Los Dólmenes que, junto con sus respectivos parajes naturales, fueron declarados el viernes Patrimonio Mundial de la Unesco en Estambul, disponen así de una historiografía muy antigua que se remonta al siglo XVI. La primera referencia escrita al Dolmen de Menga como tal se encuentra en una carta del entonces obispo de Málaga, César Riario, fechada en 1530, aunque en realidad se desconoce desde cuándo se emplea esta denominación. La primera referencia al dolmen anexo no es muy posterior: se remonta a 1587, aunque había una diferencia notable: el Dolmen de Menga siempre estuvo abierto, si bien los testimonios del siglo XVI referentes al segundo destacan que se encontraba "fuertemente cerrado" (y así se mantuvo hasta 1903, cuando los hermanos Antonio y José Viera acertaron a abrirlo). Desde entonces, la flor y nata de la arqueología europea ha acampado en los Dólmenes de Antequera, considerados tan trascendentes como los de Carnac y Stonehenge: Cartailhac, Góngora, Siret, Gómez-Moreno, Mélida, Mergelina, Mortillet, Hemp, Paris, Obermaier, Leisner y otros insignes representantes del gremio llegaron a Antequera y dieron buena cuenta de la relevancia de los monumentos. El citado Michael Hoskin representa el último eslabón de una cadena cuyo fin no está ni mucho menos cantado.

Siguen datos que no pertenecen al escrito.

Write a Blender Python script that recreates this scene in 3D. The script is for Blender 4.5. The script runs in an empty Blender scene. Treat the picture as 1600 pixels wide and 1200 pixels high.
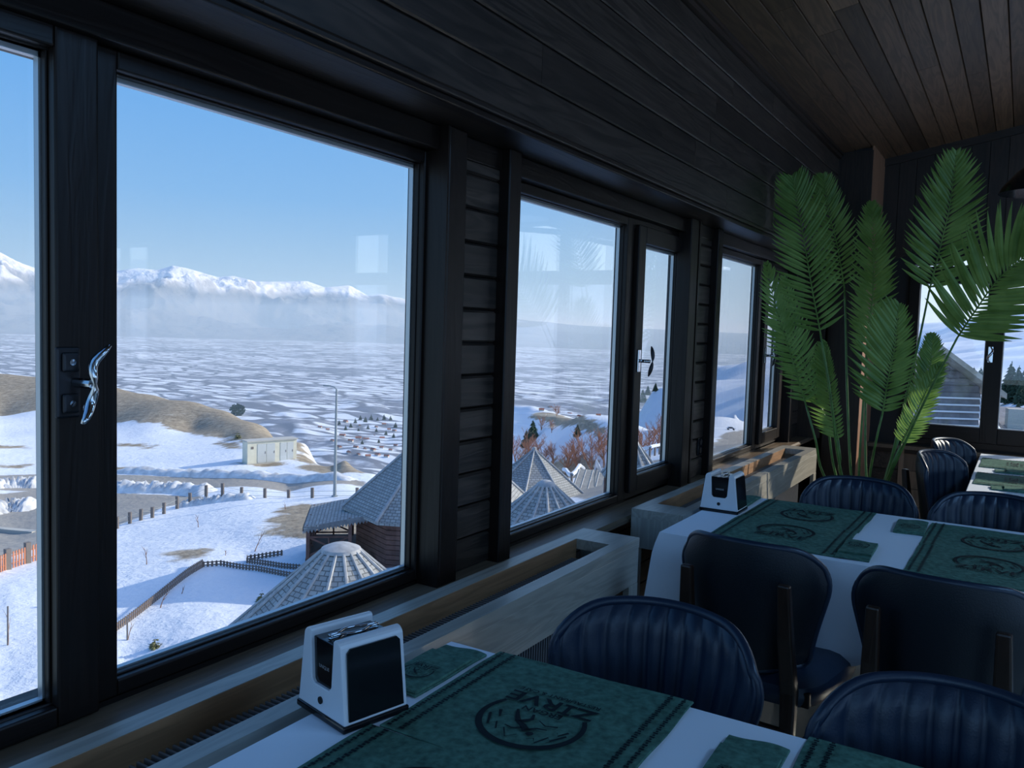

Pero fue en el siglo XIX cuando la proyección de los Dólmenes, especialmente el de Menga, como verdadero tesoro prehistórico cundió en toda Europa. Tal y como recoge el historiador Juan Sánchez Cuenca en su imprescindible investigación (recogida a modo de monográfico en el segundo número de Menga. Revista de Prehistoria de Andalucía, editada por la Consejería de Cultura), la construcción generó verdadero furor no sólo entre los arqueólogos más importantes de Europa, también entre otras personalidades tan relevantes como Lady Louisa Tenison, Prosper Merimée o el rey Alfonso XII, quienes, embriagados por el romanticismo de la época, no quisieron perder la oportunidad de visitar un recinto con tan elevado poder de evocación mágica y espiritual. El verdadero responsable de este éxito fue el arquitecto malagueño Rafael Mitjana y Ardison (1795-1849), cuyo libro Memoria sobre el templo druida hallado en las cercanías de la ciudad de Antequera, publicado en 1847, adquirió la categoría de raro best-seller en su género y despertó la curiosidad insaciable de muchos. El descubrimiento en 1868 de la Cueva de Altamira restó gran parte del esplendor popular del dolmen, ahora recobrado gracias a la Unesco. La magia continúa, intacta.